En aquel texto en octubre se mencionó que el gobierno foxista había reconocido con el traslado de presos de La Palma que lo invulnerable había sido vulnerado, apareciendo totalmente doblegado por las mafias e incumpliendo la principal función que se le encarga a un gobierno desde que remplazaron a los sistemas feudales en la organización de una sociedad: proporcionar la seguridad a sus ciudadanos. El problema se ha agudizado desde entonces. No se trata sólo de la introducción de drogas y de armas a los penales, o de altos índices de corrupción. Se trata de la destrucción institucional del Estado, de una anemia y una desintegración animada por el narcotráfico, que está socavando al Estado, comprando políticos, elecciones, y pasando a dirigir el destino de sus sociedades.
Un diagnóstico informal realizado por funcionarios involucrados en estos temas establece que la crisis penitenciaria nacional no es una responsabilidad sola del gobierno federal. El sistema penitenciario, aclara, es una parte de todo el proceso de procuración, administración e impartición de justicia, donde participan junto con el Poder Ejecutivo, el Legislativo y el Judicial.

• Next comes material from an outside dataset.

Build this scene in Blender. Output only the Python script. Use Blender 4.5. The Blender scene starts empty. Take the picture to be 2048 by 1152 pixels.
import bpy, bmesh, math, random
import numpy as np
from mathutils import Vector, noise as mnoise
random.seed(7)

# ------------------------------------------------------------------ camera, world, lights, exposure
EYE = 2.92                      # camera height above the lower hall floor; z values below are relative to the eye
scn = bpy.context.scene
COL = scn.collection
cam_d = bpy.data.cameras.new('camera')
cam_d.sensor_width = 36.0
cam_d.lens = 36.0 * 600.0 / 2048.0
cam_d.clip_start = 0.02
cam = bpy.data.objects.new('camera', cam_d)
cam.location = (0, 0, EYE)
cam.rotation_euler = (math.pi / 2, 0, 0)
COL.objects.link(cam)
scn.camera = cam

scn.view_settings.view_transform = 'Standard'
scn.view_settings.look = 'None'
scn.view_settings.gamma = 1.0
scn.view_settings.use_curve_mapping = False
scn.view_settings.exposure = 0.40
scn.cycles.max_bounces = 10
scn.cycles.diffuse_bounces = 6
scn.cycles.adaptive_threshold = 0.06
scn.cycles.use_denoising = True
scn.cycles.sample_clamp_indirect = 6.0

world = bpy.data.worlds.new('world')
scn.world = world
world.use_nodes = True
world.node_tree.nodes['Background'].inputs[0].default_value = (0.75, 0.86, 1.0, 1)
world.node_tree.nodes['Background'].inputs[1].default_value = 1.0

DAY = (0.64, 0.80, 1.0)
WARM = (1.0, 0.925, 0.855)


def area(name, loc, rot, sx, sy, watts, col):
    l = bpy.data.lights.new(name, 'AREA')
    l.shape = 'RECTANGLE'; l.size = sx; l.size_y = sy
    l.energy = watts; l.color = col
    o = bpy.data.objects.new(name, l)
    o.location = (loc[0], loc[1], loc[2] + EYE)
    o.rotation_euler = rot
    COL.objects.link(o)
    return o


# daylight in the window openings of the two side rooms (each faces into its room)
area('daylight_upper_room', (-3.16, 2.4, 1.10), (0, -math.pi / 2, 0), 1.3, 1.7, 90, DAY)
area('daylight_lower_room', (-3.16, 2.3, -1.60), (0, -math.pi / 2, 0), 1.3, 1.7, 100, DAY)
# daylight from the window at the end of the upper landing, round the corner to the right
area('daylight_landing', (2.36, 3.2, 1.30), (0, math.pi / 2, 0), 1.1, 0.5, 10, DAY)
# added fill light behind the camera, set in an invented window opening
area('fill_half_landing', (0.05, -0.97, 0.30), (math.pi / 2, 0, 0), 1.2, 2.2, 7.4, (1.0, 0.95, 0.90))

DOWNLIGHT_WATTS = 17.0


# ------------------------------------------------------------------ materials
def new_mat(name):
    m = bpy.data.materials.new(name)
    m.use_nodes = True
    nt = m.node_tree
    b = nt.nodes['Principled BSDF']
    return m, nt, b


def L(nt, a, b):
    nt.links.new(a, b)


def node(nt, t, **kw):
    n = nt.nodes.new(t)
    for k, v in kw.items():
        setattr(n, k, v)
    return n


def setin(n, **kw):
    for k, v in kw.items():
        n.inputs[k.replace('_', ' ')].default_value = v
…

Según este análisis, el sistema penal enfrenta una legislación obsoleta, un enorme rezago procesal y una gran desarticulación, “lo que ocasiona su dispersión, su pobreza, su corrupción, su impunidad y su violencia”. Es decir, lo que está en crisis no es sólo el sistema penitenciario, sino todo el sistema de procuración e impartición de justicia, que hace crisis en las prisiones federales.
Lo que propone el diagnóstico es una reforma penal y penitenciaria que incluya la creación de un Sistema Nacional Penitenciario, la elaboración de un Programa Nacional Penitenciario con la participación de los tres Poderes de la Unión y la Comisión Nacional de Derechos Humanos, la redistribución de la población interna en las cárceles –actualmente el 82 por ciento se encuentra recluida en el 25 por ciento de las prisiones–, la creación de un servicio civil de carrera que elimine el empirismo y la improvisación actual del personal penitenciario y, por encima de todo, un órgano administrativo desconcentrado de la Secretaría de Seguridad Pública, que se encargue de la prevención y readaptación social. No ve otra solución el diagnóstico frente “al tipo de presos que estamos teniendo, una delincuencia más violenta, mejor organizada, dolosa y más inteligente”.